> _TASK GOAL_
Do not copy the pictures; transcribe all other material exactly.

> _SOURCE EXCERPT_
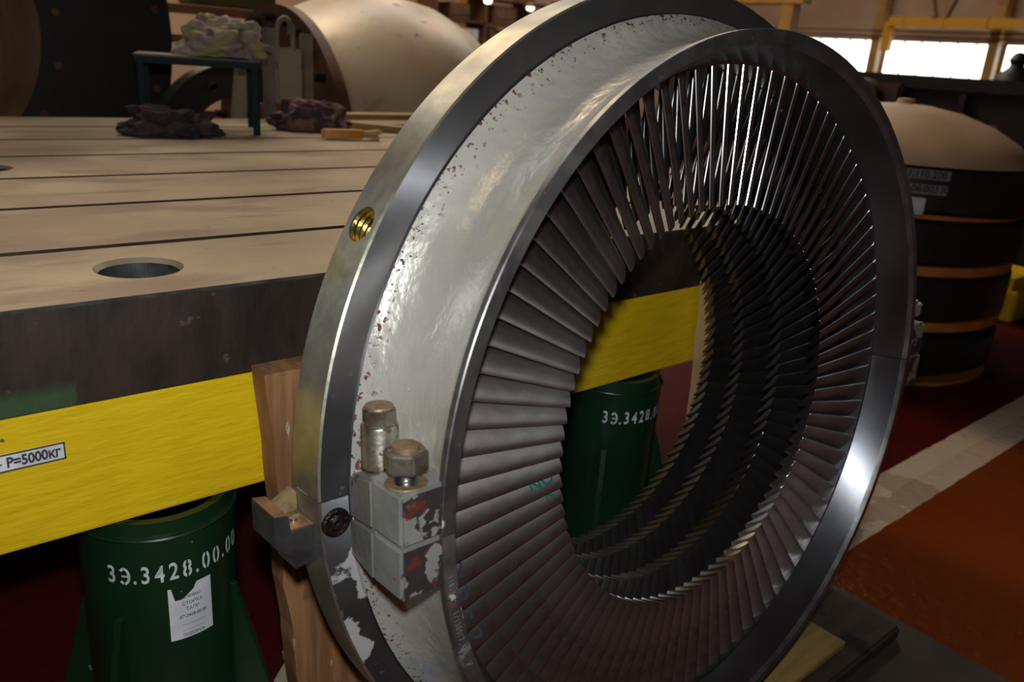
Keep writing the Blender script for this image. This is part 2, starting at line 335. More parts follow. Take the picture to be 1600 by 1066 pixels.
# right wall with a long low band of windows
wz0, wz1 = 1.30, 1.98
w = MB(); w.box(X1, Y0, 0, X1+0.1, Y1, wz0); w.box(X1, Y0, wz1, X1+0.1, Y1, 4.0); w.box(X1, Y0, 6.4, X1+0.1, Y1, ZC); w.box(X1, Y0, 4.0, X1+0.1, 8.0, 6.4); w.box(X1, 12.6, 4.0, X1+0.1, Y1, 6.4)
bands = [(5.2, 6.66), (6.86, 9.02), (9.16, 11.3)]
edges = [Y0]+[v for b_ in bands for v in b_]+[Y1]
for i in range(0, len(edges), 2): w.box(X1, edges[i], wz0, X1+0.1, edges[i+1], wz1)
struct(w.build('wall_right', m_wall))
for i, (a, b_) in enumerate(bands):
    o = MB().box(X1+0.04, a, wz0, X1+0.06, b_, wz1).build('window_%d' % (i+1), m_wglow); struct(o)
    f = MB()
    nn = int((b_-a)/0.35)
    for k in range(1, nn): f.box(X1+0.0, a+(b_-a)*k/nn-0.012, wz0, X1+0.035, a+(b_-a)*k/nn+0.012, wz1)
    f.build('glazing_bar', m_brown, o)

o = struct(MB().box(X1+0.04, 8.0, 4.0, X1+0.06, 12.6, 6.4).build('window_5', m_wglow)); f = MB()  # unseen high window, added so the lower blade tips glint
for k in range(1, 8): f.box(X1, 8.0+k*.575-.02, 4.0, X1+.035, 8.0+k*.575+.02, 6.4)
for k in range(1, 3): f.box(X1, 8.0, 4.0+k*.8-.02, X1+.035, 12.6, 4.0+k*.8+.02)
f.build('glazing_bar', m_brown, o)
# hall structure on the right wall
for i, y in enumerate((9.09, 6.76)):
    t = MB(); t.box(X1-0.42, y-0.09, 0, X1-0.22, y+0.09, ZC, bev=0.01); t.box(X1-0.5, y-0.14, 0, X1-0.14, y+0.14, 0.05)
    for k in range(10): t.box(X1-0.44, y-0.11, 0.6+k*.7, X1-0.20, y+0.11, 0.64+k*.7)
    tag(t.build('hall_column', m_ystruct), ('ochre steel column in front of the daylit windows, left of the two', 'ochre steel column in front of the daylit windows, right of the two')[i], 'column')
t = MB(); t.box(17.2, 4.0, 2.22, 17.45, 8.7, 2.40, bev=0.01); t.box(17.25, 8.62, 1.75, 17.4, 8.78, 2.3)
for k in range(6): t.box(17.18, 4.4+k*.8, 2.2, 17.47, 4.44+k*.8, 2.42)
tag(t.build('crane_rail_beam', mat('yellow_rail', (0.62, 0.30, 0.01), rough=.5)), 'yellow horizontal beam running above the daylit windows', 'beam')
t = MB(); t.tube([(17.5, 4.5, 2.15), (17.5, 11.9, 2.15)], 0.02); t.tube([(17.5, 4.5, 2.05), (17.5, 11.9, 2.05)], 0.02)
tag(t.build('wall_pipe_run', m_brown), 'pair of dark pipes running along the wall just above the windows', 'pipe')
for i, (ya, yb) in enumerate(((7.6, 7.0), (7.8, 8.4))):
    t = MB(); t.tube([(17.3, ya, 2.4), (17.3, yb, 4.2)], 0.035); t.box(17.2, yb-.08, 4.2, 17.4, yb+.08, 4.26); t.box(17.2, ya-.06, 2.38, 17.4, ya+.06, 2.42)
    tag(t.build('diagonal_brace', m_brown), ('dark brace leaning right above the yellow beam', 'dark brace leaning left above the yellow beam')[i], 'brace')
# yellow gantry and blurred plant on the far side behind the ring
def portal(x, y0, y1, h, lab, m):
    t = MB()
    for y in (y0, y1): t.box(x-.12, y-.12, 0, x+.12, y+.12, h, bev=.01)
    t.box(x-.14, y0-.3, h, x+.14, y1+.3, h+.25, bev=.01); t.box(x-.06, y0, h*.55, x+.06, y1, h*.55+.1)
    return tag(t.build('gantry_frame', m), lab, 'gantry')
portal(13.5, 8.6, 10.3, 2.3, 'ochre gantry frame behind the top right of the ring', m_ystruct)
for i, (x, y, h) in enumerate(((9.3, 12.2, 3.4), (10.6, 12.4, 3.4), (8.2, 12.3, 3.4))):
    t = MB(); t.box(x-.13, y-.13, 0, x+.13, y+.13, h, bev=.01)
    t.box(x-.18, y-.18, 0, x+.18, y+.18, .06); t.box(x-.17, y-.17, h-.05, x+.17, y+.17, h)
    tag(t.build('hall_post', m_ystruct), ('ochre post at the far wall, between the two small lamps', 'ochre post at the far wall, right of both small lamps', 'ochre post at the far wall, left of both small lamps')[i], 'post')
# far shelving with pale goods
rk = thing('storage_rack', 'brown far rack with pale goods behind the cream casing', 'rack', (8.0, 11.6, 0))
t = MB()
for x in (0, 1.0, 2.0, 2.9): t.box(x-.03, -.25, 0, x+.03, .25, 2.1)
for z in (.6, 1.2, 1.62, 2.0): t.box(0, -.25, z-.03, 2.9, .25, z)
t.build('frame', m_brown, rk)
for i, (x, z, w_, h, c) in enumerate(((.15, 1.2, .3, .34, 0), (.55, 1.2, .35, .3, 0), (1.1, 1.2, .2, .36, 1), (1.45, 1.2, .4, .32, 0), (2.1, 1.2, .3, .3, 1), (2.5, 1.2, .3, .36, 0), (.3, 1.62, .4, .25, 1), (1.2, 1.62, .5, .28, 1), (2.2, 1.62, .4, .28, 0))):
    t = MB(); t.box(8+x, 11.4, z+.005, 8+x+w_, 11.75, z+h, bev=.01); t.box(8+x+.03, 11.385, z+h*.3, 8+x+w_-.03, 11.4, z+h*.7)
    tag(t.build('goods_box', m_paper if c == 0 else m_brown), ('pale tall box at the left end of the far rack, middle shelf', 'pale square box second from left on the middle shelf of the far rack', 'narrow brown box on the middle shelf of the far rack', 'wide pale box at the centre of the middle shelf of the far rack', 'brown box right of the centre on the middle shelf of the far rack', 'pale tall box at the right end of the middle shelf of the far rack', 'brown box at the left end of the upper shelf of the far rack', 'widest brown box at the centre of the upper shelf of the far rack', 'brown box at the right end of the upper shelf of the far rack')[i], 'box', 'boxes on the far rack')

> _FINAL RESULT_
Keep writing the Blender script for this image. This is part 2, starting at line 335. More parts follow. Take the picture to be 1600 by 1066 pixels.
# right wall with a long low band of windows
wz0, wz1 = 1.30, 1.98
w = MB(); w.box(X1, Y0, 0, X1+0.1, Y1, wz0); w.box(X1, Y0, wz1, X1+0.1, Y1, 4.0); w.box(X1, Y0, 6.4, X1+0.1, Y1, ZC); w.box(X1, Y0, 4.0, X1+0.1, 8.0, 6.4); w.box(X1, 12.6, 4.0, X1+0.1, Y1, 6.4)
bands = [(5.2, 6.66), (6.86, 9.02), (9.16, 11.3)]
edges = [Y0]+[v for b_ in bands for v in b_]+[Y1]
for i in range(0, len(edges), 2): w.box(X1, edges[i], wz0, X1+0.1, edges[i+1], wz1)
struct(w.build('wall_right', m_wall))
for i, (a, b_) in enumerate(bands):
    o = MB().box(X1+0.04, a, wz0, X1+0.06, b_, wz1).build('window_%d' % (i+1), m_wglow); struct(o)
    f = MB()
    nn = int((b_-a)/0.35)
    for k in range(1, nn): f.box(X1+0.0, a+(b_-a)*k/nn-0.012, wz0, X1+0.035, a+(b_-a)*k/nn+0.012, wz1)
    f.build('glazing_bar', m_brown, o)

o = struct(MB().box(X1+0.04, 8.0, 4.0, X1+0.06, 12.6, 6.4).build('window_5', m_wglow)); f = MB()  # unseen high window, added so the lower blade tips glint
for k in range(1, 8): f.box(X1, 8.0+k*.575-.02, 4.0, X1+.035, 8.0+k*.575+.02, 6.4)
for k in range(1, 3): f.box(X1, 8.0, 4.0+k*.8-.02, X1+.035, 12.6, 4.0+k*.8+.02)
f.build('glazing_bar', m_brown, o)
# hall structure on the right wall
for i, y in enumerate((9.09, 6.76)):
    t = MB(); t.box(X1-0.42, y-0.09, 0, X1-0.22, y+0.09, ZC, bev=0.01); t.box(X1-0.5, y-0.14, 0, X1-0.14, y+0.14, 0.05)
    for k in range(10): t.box(X1-0.44, y-0.11, 0.6+k*.7, X1-0.20, y+0.11, 0.64+k*.7)
    tag(t.build('hall_column', m_ystruct), ('ochre steel column in front of the daylit windows, left of the two', 'ochre steel column in front of the daylit windows, right of the two')[i], 'column')
t = MB(); t.box(17.2, 4.0, 2.22, 17.45, 8.7, 2.40, bev=0.01); t.box(17.25, 8.62, 1.75, 17.4, 8.78, 2.3)
for k in range(6): t.box(17.18, 4.4+k*.8, 2.2, 17.47, 4.44+k*.8, 2.42)
tag(t.build('crane_rail_beam', mat('yellow_rail', (0.62, 0.30, 0.01), rough=.5)), 'yellow horizontal beam running above the daylit windows', 'beam')
t = MB(); t.tube([(17.5, 4.5, 2.15), (17.5, 11.9, 2.15)], 0.02); t.tube([(17.5, 4.5, 2.05), (17.5, 11.9, 2.05)], 0.02)
tag(t.build('wall_pipe_run', m_brown), 'pair of dark pipes running along the wall just above the windows', 'pipe')
for i, (ya, yb) in enumerate(((7.6, 7.0), (7.8, 8.4))):
    t = MB(); t.tube([(17.3, ya, 2.4), (17.3, yb, 4.2)], 0.035); t.box(17.2, yb-.08, 4.2, 17.4, yb+.08, 4.26); t.box(17.2, ya-.06, 2.38, 17.4, ya+.06, 2.42)
    tag(t.build('diagonal_brace', m_brown), ('dark brace leaning right above the yellow beam', 'dark brace leaning left above the yellow beam')[i], 'brace')
# yellow gantry and blurred plant on the far side behind the ring
def portal(x, y0, y1, h, lab, m):
    t = MB()
    for y in (y0, y1): t.box(x-.12, y-.12, 0, x+.12, y+.12, h, bev=.01)
    t.box(x-.14, y0-.3, h, x+.14, y1+.3, h+.25, bev=.01); t.box(x-.06, y0, h*.55, x+.06, y1, h*.55+.1)
    return tag(t.build('gantry_frame', m), lab, 'gantry')
portal(13.5, 8.6, 10.3, 2.3, 'ochre gantry frame behind the top right of the ring', m_ystruct)
for i, (x, y, h) in enumerate(((9.3, 12.2, 3.4), (10.6, 12.4, 3.4), (8.2, 12.3, 3.4))):
    t = MB(); t.box(x-.13, y-.13, 0, x+.13, y+.13, h, bev=.01)
    t.box(x-.18, y-.18, 0, x+.18, y+.18, .06); t.box(x-.17, y-.17, h-.05, x+.17, y+.17, h)
    tag(t.build('hall_post', m_ystruct), ('ochre post at the far wall, between the two small lamps', 'ochre post at the far wall, right of both small lamps', 'ochre post at the far wall, left of both small lamps')[i], 'post')
# far shelving with pale goods
rk = thing('storage_rack', 'brown far rack with pale goods behind the cream casing', 'rack', (8.0, 11.6, 0))
t = MB()
for x in (0, 1.0, 2.0, 2.9): t.box(x-.03, -.25, 0, x+.03, .25, 2.1)
for z in (.6, 1.2, 1.62, 2.0): t.box(0, -.25, z-.03, 2.9, .25, z)
t.build('frame', m_brown, rk)
for i, (x, z, w_, h, c) in enumerate(((.15, 1.2, .3, .34, 0), (.55, 1.2, .35, .3, 0), (1.1, 1.2, .2, .36, 1), (1.45, 1.2, .4, .32, 0), (2.1, 1.2, .3, .3, 1), (2.5, 1.2, .3, .36, 0), (.3, 1.62, .4, .25, 1), (1.2, 1.62, .5, .28, 1), (2.2, 1.62, .4, .28, 0))):
    t = MB(); t.box(8+x, 11.4, z+.005, 8+x+w_, 11.75, z+h, bev=.01); t.box(8+x+.03, 11.385, z+h*.3, 8+x+w_-.03, 11.4, z+h*.7)
    tag(t.build('goods_box', m_paper if c == 0 else m_brown), ('pale tall box at the left end of the far rack, middle shelf', 'pale square box second from left on the middle shelf of the far rack', 'narrow brown box on the middle shelf of the far rack', 'wide pale box at the centre of the middle shelf of the far rack', 'brown box right of the centre on the middle shelf of the far rack', 'pale tall box at the right end of the middle shelf of the far rack', 'brown box at the left end of the upper shelf of the far rack', 'widest brown box at the centre of the upper shelf of the far rack', 'brown box at the right end of the upper shelf of the far rack')[i], 'box', 'boxes on the far rack')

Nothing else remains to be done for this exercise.